GOAL →
Output exactly the lines from the first line of the records below through the line containing "scene.camera = cam", both included, leaving out any pictures.

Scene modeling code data

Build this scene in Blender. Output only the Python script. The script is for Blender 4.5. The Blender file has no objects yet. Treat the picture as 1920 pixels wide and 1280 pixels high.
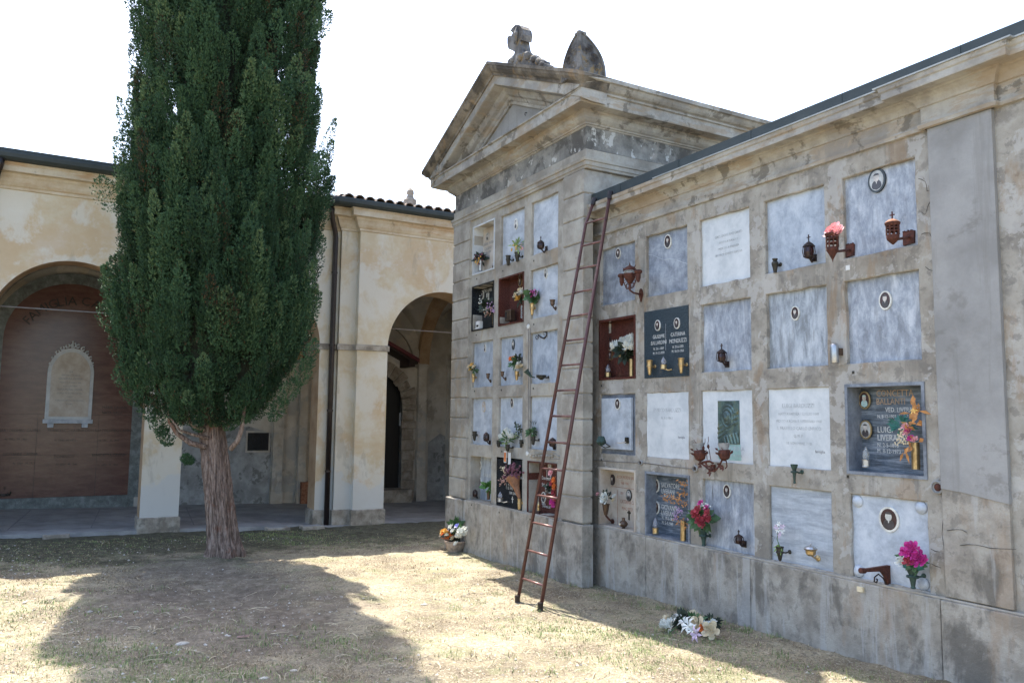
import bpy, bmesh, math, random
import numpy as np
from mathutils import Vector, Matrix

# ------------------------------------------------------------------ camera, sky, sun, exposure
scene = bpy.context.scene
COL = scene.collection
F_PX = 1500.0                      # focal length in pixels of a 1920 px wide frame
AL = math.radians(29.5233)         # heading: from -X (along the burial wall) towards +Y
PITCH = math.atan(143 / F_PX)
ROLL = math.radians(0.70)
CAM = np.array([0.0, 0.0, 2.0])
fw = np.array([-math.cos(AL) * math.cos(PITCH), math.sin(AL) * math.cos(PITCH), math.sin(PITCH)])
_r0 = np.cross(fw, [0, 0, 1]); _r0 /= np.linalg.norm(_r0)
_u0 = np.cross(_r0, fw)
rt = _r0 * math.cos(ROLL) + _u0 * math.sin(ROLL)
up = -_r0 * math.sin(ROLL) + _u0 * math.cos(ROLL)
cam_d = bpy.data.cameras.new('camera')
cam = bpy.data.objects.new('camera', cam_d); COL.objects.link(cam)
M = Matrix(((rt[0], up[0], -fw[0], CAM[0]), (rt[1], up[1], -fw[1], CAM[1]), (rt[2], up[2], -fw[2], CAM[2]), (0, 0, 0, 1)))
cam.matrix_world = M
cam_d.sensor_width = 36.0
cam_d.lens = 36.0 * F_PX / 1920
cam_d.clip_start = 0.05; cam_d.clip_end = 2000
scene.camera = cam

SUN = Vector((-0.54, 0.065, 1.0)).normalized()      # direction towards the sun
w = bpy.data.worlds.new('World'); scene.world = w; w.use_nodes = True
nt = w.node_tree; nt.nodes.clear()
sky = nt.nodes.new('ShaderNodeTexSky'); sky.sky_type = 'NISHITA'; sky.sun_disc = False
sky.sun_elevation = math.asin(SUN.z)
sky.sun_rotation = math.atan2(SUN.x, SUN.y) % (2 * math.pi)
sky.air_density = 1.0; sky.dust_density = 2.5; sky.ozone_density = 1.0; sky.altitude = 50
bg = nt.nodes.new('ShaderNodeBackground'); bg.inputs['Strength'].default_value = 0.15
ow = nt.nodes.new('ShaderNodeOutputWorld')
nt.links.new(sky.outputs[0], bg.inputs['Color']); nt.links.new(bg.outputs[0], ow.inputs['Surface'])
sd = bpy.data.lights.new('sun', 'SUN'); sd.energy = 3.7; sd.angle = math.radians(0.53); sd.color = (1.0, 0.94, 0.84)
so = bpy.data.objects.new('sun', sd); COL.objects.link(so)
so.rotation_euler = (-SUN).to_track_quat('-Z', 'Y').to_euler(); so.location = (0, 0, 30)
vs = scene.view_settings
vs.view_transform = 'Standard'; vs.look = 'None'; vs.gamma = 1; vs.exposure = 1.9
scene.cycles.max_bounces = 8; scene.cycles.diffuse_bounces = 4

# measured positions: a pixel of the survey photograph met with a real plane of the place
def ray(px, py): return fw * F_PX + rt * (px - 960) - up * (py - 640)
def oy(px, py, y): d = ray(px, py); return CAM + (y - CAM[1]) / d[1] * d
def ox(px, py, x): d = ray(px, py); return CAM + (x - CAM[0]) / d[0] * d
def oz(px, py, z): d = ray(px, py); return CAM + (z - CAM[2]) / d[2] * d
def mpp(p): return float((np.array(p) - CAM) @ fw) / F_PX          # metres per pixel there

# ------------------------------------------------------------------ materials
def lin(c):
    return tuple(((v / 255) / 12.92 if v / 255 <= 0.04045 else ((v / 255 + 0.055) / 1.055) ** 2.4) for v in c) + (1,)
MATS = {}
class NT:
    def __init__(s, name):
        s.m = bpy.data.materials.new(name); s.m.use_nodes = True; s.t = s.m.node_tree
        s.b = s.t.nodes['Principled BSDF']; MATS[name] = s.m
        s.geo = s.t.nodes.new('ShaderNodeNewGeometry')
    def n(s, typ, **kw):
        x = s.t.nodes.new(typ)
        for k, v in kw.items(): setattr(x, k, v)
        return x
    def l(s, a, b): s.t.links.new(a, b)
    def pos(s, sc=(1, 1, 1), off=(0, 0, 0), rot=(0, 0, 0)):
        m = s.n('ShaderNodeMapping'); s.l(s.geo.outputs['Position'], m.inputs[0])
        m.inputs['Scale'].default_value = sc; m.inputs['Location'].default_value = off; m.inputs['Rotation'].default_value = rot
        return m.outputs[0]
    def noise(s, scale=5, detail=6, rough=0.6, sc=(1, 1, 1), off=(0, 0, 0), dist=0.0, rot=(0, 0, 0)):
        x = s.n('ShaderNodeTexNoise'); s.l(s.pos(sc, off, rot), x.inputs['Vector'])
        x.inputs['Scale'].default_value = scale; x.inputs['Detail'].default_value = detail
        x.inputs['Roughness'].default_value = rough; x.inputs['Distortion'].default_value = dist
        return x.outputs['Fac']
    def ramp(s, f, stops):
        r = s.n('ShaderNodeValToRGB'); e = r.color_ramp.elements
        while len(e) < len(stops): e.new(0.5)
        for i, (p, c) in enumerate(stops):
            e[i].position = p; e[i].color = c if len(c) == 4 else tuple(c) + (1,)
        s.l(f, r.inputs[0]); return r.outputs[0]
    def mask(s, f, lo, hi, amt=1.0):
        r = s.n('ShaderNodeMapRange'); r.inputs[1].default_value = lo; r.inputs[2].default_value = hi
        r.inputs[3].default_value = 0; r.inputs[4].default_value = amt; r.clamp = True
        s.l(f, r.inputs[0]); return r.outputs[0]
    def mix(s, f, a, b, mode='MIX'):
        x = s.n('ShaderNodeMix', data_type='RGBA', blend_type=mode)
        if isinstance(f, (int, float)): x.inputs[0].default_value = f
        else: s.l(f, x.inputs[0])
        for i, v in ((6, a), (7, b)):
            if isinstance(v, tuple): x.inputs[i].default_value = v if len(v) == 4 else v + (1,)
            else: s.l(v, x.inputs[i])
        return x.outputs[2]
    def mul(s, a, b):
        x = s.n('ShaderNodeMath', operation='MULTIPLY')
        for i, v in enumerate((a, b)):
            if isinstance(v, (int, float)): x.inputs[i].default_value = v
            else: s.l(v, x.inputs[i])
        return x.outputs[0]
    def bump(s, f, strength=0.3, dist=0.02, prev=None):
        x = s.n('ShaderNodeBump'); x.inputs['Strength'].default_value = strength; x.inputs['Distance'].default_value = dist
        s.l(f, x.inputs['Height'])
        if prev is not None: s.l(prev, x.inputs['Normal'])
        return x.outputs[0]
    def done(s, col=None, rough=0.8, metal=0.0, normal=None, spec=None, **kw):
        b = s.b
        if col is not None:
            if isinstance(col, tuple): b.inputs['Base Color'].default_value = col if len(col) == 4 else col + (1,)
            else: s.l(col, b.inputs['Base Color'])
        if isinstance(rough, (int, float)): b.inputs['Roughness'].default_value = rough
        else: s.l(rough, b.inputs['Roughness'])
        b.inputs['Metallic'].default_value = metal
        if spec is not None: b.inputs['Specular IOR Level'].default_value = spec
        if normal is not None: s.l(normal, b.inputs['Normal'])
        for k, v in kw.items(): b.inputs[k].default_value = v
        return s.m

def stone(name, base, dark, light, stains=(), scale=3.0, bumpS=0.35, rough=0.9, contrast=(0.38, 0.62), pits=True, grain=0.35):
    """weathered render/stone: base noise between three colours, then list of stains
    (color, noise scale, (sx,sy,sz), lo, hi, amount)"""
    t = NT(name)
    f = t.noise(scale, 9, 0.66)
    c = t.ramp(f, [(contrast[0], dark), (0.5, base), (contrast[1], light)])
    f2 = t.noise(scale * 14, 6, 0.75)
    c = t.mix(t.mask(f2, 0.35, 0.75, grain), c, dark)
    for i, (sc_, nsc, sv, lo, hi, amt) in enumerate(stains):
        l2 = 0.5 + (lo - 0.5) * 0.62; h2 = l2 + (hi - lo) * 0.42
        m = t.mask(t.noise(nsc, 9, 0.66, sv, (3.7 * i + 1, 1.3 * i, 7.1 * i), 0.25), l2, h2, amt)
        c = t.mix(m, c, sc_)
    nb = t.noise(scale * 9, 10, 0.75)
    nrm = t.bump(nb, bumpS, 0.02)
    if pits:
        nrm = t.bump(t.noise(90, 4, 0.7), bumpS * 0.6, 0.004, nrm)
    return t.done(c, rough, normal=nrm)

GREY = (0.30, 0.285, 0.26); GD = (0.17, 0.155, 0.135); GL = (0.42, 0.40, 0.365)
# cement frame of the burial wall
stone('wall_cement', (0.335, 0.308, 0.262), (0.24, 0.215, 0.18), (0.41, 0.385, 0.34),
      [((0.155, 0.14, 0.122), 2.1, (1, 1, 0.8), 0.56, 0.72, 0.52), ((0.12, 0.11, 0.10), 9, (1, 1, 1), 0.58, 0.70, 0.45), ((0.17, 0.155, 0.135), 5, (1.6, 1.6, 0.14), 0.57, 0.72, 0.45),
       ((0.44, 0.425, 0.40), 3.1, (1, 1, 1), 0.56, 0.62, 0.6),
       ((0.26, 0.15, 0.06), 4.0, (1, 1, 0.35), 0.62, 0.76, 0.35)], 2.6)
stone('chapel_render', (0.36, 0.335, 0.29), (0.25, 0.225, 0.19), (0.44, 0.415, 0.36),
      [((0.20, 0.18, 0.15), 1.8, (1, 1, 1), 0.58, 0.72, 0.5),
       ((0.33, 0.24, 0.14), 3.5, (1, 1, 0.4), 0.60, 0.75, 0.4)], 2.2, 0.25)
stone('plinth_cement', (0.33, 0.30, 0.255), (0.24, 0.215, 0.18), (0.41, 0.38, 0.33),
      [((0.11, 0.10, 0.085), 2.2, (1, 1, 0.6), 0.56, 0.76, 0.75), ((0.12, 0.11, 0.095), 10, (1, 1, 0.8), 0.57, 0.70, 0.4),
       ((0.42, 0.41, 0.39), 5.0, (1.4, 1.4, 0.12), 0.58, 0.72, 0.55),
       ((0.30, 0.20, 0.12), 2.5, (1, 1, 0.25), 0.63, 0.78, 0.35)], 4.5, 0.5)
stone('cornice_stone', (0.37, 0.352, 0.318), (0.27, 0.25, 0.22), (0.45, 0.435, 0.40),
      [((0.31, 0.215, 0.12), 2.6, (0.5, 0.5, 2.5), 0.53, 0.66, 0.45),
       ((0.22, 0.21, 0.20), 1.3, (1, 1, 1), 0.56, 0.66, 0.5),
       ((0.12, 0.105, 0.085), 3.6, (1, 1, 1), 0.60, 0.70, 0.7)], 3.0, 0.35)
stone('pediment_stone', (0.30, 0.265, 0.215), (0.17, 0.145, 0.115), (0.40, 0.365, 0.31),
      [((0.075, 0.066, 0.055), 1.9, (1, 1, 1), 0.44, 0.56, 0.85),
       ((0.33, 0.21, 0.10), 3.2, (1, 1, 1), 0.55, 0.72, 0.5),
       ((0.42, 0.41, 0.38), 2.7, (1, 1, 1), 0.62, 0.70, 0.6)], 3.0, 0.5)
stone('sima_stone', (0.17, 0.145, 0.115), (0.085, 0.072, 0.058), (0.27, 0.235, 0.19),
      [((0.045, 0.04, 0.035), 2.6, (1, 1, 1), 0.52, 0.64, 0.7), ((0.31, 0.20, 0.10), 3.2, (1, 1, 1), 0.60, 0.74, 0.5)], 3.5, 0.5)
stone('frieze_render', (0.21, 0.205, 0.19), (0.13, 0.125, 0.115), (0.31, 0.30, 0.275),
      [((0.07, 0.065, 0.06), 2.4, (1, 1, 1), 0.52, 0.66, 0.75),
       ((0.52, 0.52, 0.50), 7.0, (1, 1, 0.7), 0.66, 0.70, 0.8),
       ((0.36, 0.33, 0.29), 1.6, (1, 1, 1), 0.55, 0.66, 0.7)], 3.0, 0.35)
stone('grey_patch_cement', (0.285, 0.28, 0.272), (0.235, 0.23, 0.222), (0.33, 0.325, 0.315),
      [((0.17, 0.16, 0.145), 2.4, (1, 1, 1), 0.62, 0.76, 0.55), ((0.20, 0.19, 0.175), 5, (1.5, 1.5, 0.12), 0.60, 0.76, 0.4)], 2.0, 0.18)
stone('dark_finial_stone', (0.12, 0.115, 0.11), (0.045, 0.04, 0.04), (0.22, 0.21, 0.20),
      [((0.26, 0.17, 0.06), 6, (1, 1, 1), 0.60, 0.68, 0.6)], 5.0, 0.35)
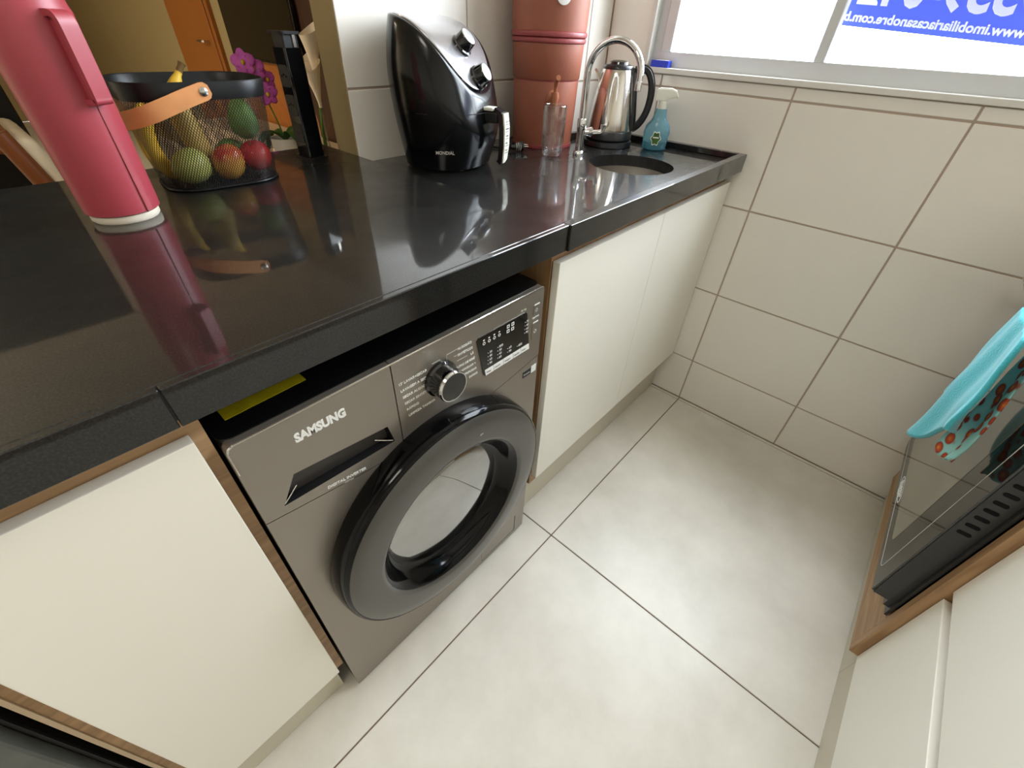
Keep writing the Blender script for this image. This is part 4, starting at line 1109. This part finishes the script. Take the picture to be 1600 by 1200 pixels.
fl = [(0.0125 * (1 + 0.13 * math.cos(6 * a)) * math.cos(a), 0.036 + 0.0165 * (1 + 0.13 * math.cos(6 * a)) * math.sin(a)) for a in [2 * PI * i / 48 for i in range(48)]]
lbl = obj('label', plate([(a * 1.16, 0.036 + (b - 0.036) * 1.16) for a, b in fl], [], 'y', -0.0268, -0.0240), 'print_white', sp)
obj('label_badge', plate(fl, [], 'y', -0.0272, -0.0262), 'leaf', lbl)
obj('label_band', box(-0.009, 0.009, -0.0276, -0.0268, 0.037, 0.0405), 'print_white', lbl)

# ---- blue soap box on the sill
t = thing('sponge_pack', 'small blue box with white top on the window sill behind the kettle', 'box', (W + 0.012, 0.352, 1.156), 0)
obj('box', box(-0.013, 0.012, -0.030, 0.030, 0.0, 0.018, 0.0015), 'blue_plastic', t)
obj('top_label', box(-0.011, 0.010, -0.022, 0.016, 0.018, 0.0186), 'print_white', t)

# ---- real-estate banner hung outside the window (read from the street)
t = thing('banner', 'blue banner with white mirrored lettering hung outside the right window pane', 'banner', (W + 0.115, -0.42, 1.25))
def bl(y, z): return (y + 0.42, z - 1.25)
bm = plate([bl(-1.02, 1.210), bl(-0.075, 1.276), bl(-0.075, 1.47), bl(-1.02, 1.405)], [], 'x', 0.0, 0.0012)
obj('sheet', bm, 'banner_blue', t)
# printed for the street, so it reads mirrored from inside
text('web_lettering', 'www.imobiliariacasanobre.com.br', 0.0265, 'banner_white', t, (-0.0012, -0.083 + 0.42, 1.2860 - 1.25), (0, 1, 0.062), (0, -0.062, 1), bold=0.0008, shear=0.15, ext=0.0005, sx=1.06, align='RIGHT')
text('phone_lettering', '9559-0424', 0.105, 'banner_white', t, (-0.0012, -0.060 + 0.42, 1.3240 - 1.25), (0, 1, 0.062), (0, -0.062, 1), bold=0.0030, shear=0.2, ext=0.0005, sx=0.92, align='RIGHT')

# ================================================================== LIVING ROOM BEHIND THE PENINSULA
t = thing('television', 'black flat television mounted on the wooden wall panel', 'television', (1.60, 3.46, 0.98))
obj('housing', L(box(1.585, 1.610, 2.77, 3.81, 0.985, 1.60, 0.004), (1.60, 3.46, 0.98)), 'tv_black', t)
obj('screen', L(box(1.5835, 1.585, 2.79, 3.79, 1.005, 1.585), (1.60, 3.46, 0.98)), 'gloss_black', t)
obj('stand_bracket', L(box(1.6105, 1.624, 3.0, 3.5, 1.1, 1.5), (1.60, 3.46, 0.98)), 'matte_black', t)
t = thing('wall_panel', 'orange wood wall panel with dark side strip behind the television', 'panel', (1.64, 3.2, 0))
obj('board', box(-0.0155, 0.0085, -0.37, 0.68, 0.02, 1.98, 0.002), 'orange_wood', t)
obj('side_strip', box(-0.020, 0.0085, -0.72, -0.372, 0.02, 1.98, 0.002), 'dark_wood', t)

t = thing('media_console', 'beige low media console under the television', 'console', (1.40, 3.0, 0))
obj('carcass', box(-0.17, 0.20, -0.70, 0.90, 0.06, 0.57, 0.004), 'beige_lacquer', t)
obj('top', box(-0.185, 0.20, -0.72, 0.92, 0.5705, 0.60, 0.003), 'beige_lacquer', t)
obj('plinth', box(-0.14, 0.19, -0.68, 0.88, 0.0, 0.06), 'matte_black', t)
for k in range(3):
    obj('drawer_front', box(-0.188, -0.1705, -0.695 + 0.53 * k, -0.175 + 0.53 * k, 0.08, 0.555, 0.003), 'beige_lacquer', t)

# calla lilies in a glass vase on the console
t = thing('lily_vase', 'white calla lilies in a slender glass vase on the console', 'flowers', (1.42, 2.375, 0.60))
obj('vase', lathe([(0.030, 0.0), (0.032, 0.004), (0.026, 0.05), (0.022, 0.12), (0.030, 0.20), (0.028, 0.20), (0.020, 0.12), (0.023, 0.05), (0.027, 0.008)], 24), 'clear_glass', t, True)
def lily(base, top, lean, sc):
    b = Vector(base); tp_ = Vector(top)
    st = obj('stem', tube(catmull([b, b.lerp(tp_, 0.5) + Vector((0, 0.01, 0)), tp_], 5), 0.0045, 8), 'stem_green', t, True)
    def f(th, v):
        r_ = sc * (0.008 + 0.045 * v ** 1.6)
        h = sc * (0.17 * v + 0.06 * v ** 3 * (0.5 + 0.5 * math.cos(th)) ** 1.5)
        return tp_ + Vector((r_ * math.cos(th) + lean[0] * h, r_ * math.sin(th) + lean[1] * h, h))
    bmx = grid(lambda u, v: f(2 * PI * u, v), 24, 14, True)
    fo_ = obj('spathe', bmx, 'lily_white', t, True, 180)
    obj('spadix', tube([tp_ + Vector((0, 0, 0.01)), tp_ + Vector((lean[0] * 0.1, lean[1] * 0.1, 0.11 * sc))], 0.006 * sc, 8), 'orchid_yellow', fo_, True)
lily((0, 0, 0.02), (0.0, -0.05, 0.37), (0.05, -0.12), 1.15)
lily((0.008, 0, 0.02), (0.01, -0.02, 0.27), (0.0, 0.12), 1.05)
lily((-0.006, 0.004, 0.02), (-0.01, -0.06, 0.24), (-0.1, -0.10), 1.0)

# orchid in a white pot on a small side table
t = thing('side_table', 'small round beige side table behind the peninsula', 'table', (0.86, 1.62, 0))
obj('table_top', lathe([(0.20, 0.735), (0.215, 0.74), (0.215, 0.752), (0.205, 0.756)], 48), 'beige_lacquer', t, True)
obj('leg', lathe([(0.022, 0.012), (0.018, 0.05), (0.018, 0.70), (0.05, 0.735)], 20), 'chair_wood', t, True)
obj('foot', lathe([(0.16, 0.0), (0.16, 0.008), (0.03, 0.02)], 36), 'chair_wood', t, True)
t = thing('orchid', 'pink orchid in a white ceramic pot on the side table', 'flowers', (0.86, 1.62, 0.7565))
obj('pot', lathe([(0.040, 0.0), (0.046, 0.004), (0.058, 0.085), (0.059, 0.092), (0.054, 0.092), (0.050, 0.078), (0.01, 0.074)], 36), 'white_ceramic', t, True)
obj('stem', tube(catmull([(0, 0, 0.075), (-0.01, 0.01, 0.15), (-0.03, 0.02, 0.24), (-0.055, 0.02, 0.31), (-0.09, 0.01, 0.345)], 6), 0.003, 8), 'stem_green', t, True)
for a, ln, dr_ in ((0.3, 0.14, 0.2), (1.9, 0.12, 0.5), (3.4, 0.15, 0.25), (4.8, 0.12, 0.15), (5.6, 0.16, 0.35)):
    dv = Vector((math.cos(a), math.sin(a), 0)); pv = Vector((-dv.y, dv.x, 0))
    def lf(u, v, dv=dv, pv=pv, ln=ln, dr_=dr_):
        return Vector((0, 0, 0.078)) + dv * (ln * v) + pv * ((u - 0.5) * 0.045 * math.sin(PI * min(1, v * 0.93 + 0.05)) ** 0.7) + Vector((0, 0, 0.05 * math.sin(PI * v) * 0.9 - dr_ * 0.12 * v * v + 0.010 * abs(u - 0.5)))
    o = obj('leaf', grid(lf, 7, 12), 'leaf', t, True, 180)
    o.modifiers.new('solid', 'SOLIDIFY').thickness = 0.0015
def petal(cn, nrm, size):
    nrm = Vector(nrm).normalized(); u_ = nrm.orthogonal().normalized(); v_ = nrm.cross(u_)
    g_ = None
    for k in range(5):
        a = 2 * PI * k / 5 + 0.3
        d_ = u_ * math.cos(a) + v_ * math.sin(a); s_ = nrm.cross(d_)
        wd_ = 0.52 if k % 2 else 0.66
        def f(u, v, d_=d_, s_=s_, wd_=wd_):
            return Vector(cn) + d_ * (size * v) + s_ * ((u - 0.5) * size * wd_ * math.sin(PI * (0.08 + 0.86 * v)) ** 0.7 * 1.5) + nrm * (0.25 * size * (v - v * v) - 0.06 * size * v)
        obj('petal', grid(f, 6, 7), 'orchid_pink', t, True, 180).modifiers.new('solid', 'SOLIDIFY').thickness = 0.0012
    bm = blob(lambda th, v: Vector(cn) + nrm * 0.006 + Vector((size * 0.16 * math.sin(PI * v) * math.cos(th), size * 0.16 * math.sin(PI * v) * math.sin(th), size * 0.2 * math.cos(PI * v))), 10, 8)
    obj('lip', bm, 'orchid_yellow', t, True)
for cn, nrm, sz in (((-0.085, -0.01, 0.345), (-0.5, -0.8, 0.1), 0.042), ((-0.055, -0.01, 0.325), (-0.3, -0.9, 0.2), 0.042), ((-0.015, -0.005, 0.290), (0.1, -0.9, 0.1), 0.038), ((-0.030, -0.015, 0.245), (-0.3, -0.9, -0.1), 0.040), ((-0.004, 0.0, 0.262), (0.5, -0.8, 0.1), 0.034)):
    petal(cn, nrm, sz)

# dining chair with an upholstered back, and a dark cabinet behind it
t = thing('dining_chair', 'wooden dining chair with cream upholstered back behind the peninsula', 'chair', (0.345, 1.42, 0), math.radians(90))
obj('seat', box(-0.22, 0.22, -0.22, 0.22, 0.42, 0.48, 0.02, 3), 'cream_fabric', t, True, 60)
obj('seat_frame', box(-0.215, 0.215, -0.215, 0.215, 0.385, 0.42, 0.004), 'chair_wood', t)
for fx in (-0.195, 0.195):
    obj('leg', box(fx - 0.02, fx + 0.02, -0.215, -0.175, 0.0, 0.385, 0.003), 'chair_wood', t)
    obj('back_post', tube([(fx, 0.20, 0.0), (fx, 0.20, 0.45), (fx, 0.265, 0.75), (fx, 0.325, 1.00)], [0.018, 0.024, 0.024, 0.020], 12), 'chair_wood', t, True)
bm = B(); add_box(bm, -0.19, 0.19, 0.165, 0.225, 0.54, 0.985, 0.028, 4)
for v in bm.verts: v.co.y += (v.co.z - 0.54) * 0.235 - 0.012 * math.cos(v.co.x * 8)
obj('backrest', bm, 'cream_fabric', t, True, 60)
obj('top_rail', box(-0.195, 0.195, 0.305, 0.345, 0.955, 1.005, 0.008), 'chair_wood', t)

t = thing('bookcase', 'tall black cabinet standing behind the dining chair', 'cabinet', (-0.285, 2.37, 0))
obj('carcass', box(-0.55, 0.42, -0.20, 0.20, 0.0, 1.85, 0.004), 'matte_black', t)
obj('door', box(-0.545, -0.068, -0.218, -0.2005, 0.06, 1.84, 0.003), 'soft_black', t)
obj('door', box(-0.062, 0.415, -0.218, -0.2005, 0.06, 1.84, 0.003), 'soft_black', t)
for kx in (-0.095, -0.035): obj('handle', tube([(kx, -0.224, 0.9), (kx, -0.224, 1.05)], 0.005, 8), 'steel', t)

RESULT FOR THIS EXERCISE →
Build this scene in Blender. Output only the Python script. The script is for Blender 4.5. The Blender file has no objects yet. Treat the picture as 1920 pixels wide and 1280 pixels high.
import bpy, bmesh, math, random
import numpy as np
from mathutils import Vector, Matrix

# ------------------------------------------------------------------ camera, sky, sun, exposure
scene = bpy.context.scene
COL = scene.collection
F_PX = 1500.0                      # focal length in pixels of a 1920 px wide frame
AL = math.radians(29.5233)         # heading: from -X (along the burial wall) towards +Y
PITCH = math.atan(143 / F_PX)
ROLL = math.radians(0.70)
CAM = np.array([0.0, 0.0, 2.0])
fw = np.array([-math.cos(AL) * math.cos(PITCH), math.sin(AL) * math.cos(PITCH), math.sin(PITCH)])
_r0 = np.cross(fw, [0, 0, 1]); _r0 /= np.linalg.norm(_r0)
_u0 = np.cross(_r0, fw)
rt = _r0 * math.cos(ROLL) + _u0 * math.sin(ROLL)
up = -_r0 * math.sin(ROLL) + _u0 * math.cos(ROLL)
cam_d = bpy.data.cameras.new('camera')
cam = bpy.data.objects.new('camera', cam_d); COL.objects.link(cam)
M = Matrix(((rt[0], up[0], -fw[0], CAM[0]), (rt[1], up[1], -fw[1], CAM[1]), (rt[2], up[2], -fw[2], CAM[2]), (0, 0, 0, 1)))
cam.matrix_world = M
cam_d.sensor_width = 36.0
cam_d.lens = 36.0 * F_PX / 1920
cam_d.clip_start = 0.05; cam_d.clip_end = 2000
scene.camera = cam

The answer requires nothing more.